Brenner’s work examines Hamas’ conflicts with groups who ascribe to more fundamentalist interpretations of Islam, such as Salafi-Jihadist groups and ISIS, whose politics and compradorship are beyond the scope of this article. Drawing attention to these conflicts is important as it illustrates that Hamas are not the Islamic extremists they’re construed as in Western media. Notably, many members of the fundamentalist groups are former Hamas members who were disillusioned by the organization’s secular and democratic qualities, and its lack of radical nihilism.

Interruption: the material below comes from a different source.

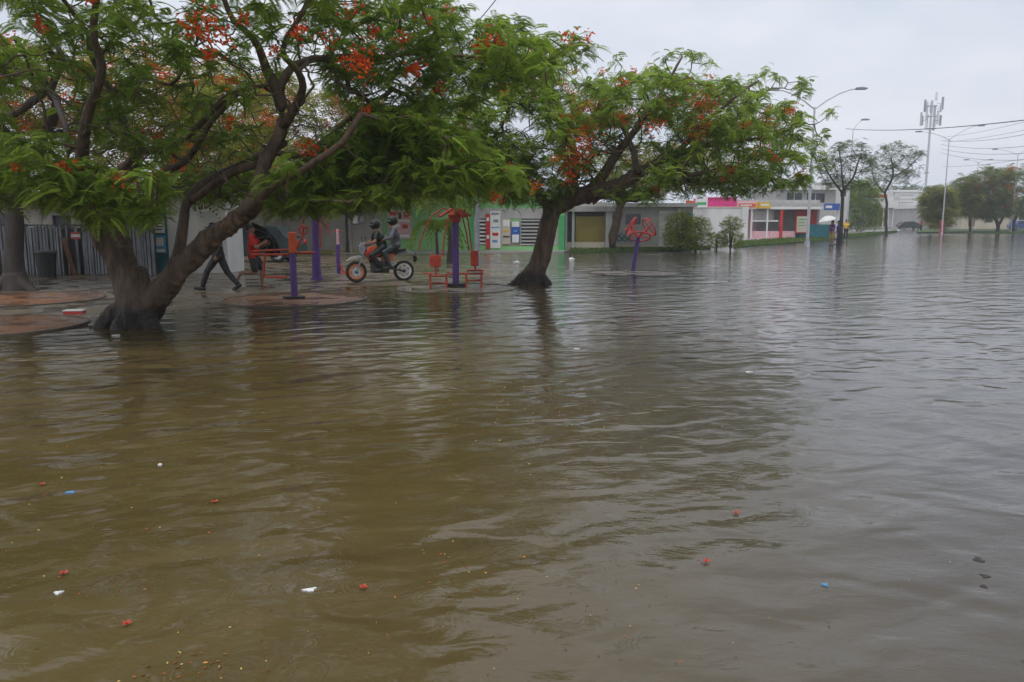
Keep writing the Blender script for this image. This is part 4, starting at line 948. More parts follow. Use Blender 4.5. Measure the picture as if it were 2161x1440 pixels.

Gaza Under Hamas also investigates the pragmatic balance that the organization must maintain between its own survival, the need for social harmony in Palestinian society, and respect for individual rights within Palestinian society. Brenner concludes that Hamas prioritizes communal security over notions of justice or individual rights as they’re commonly understood in the West. He describes how Hamas’ governance is a unique combination of Islamic customary codes (urf) and Islamic religious law (sharia). While the organization is democratic, they may act beyond democratic norms in order to resist the zionists and preserve Palestinian society.Overall, Gaza Under Hamas by Bjorn Brenner, Decolonizing Gaza by Somdeep Sen, and Hamas: From Resistance to Regime by Paola Caridi strive to paint a comprehensive portrait of a complex organization. The various analytical and theoretical perspectives utilized by the three authors are a welcome refrain from the reductive and bombastic drivel that permeates Western discourse on this subject. As the zionists come under increasing social, political, and military pressure from the resistance, so too will their efforts to slander Hamas and the Palestinian people intensify. In this context, texts like these, which humanize the resistance of the colonized and aspire towards an objective understanding of Hamas, become increasingly essential.